Można się było spodziewać
Pod koniec zeszłego roku Minister Kultury i Dziedzictwa Narodowego odrzucił wnioski, żeby w trybie bezkonkursowym przedłużyć kadencję Damiana Tanajewskiego oraz Cezarego Mielki – dyrektorów odpowiednio Opery i Filharmonii Podlaskiej oraz Wojewódzkiego Ośrodka Animacji Kultury w Białymstoku. Obaj swoje funkcje pełnią dzięki poparciu poprzednich władz województwa, czyli Koalicji PO-PSL. Po tym jak w regionie przejął władzę PiS, można było się spodziewać, że może chcieć doprowadzić do roszad na tych stanowiskach.
Nowy zarząd województwa musi wybrać nowych dyrektorów na drodze konkursu. Tego oczekuje minister kultury. Już wiadomo, że konkurs na dyrektora Opery rozpocznie się 31 maja, a zakończy 31 sierpnia, czyli z końcem kadencji Damiana Tanajewskiego.
Obecny dyrektor z OiFP związany jest od 2011 roku. Najpierw był zastępcą dyrektora, a w 2015 roku przejął stery po Roberto Skolmowskim. Co ważniejsze, wyciągnął placówkę ze sporych problemów finansowych zostawionych przed poprzednika.
Nie wiadomo jeszcze, kiedy odbędzie się konkurs na dyrektora WOAK-u.
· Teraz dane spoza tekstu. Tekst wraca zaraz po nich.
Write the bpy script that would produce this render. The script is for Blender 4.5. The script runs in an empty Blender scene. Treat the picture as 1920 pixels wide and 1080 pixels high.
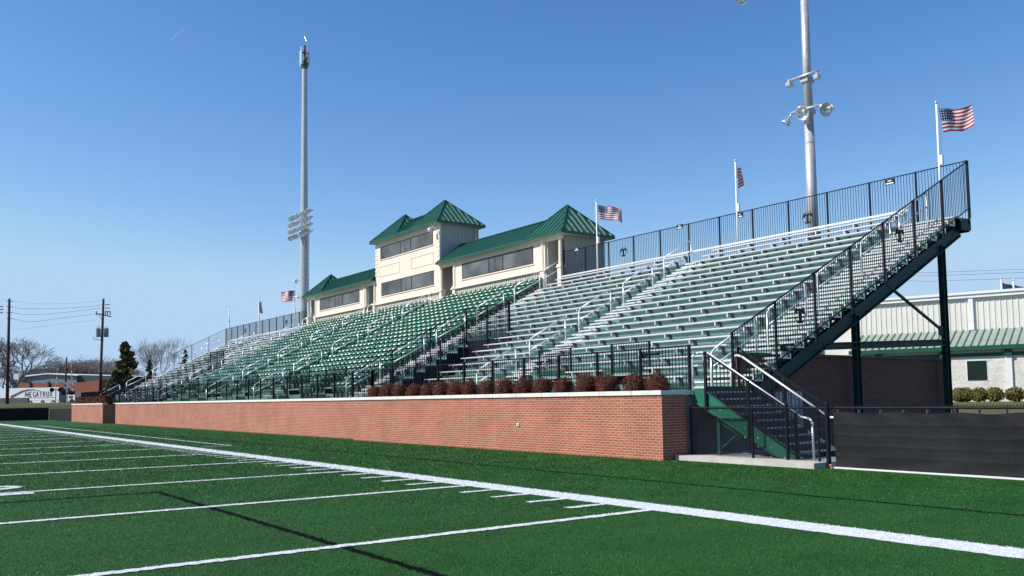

Poza tymi dwoma placówkami zarząd województwa sprawuje pieczę jeszcze nad 7 placówkami kultury: Muzeum Podlaskim, Książnicą Podlaską, Teatrem Dramatycznym, Podlaskim Muzeum Kultury Ludowej w Osowiczach, Muzeum Rolnictwa w Ciechanowcu, Ośrodkiem "Pogranicze Sztuk, Kultur, Narodów" w Sejnach oraz Teatrem Wierszalin w Supraślu.
Dobra zasada, ale nie dla każdego
W przypadku trzeciego wniosku złożonego do MKiDN przez poprzedni zarząd województwa o automatyczne przedłużenie kadencji, dotyczący pozostawienia na stanowisku dyrektora Teatru Dramatycznego Piotra Półtoraka, minister wydał pozytywną opinię.
Ostatnio odrzucił również wniosek ws. dyrektorki Galerii Arsenał, Moniki Szewczyk, która zarządza placówką już 20 lat, zgadzając się z kolei na bezkonkursowe przedłużenie umowy z dyrektorem Muzeum Wojska w Białymstoku. W tym wypadku jednak obie placówki podlegają pod magistrat, który będzie organizował konkursy.
Według ministra Piotra Glińskiego, "obsadzenie dyrektora instytucji kultury w drodze konkursu stanowi najpełniejszą realizację konstytucyjnej zasady korzystania z praw publicznych". Dziwne więc, że dąży do realizacji tej metody tylko w niektórych przypadkach.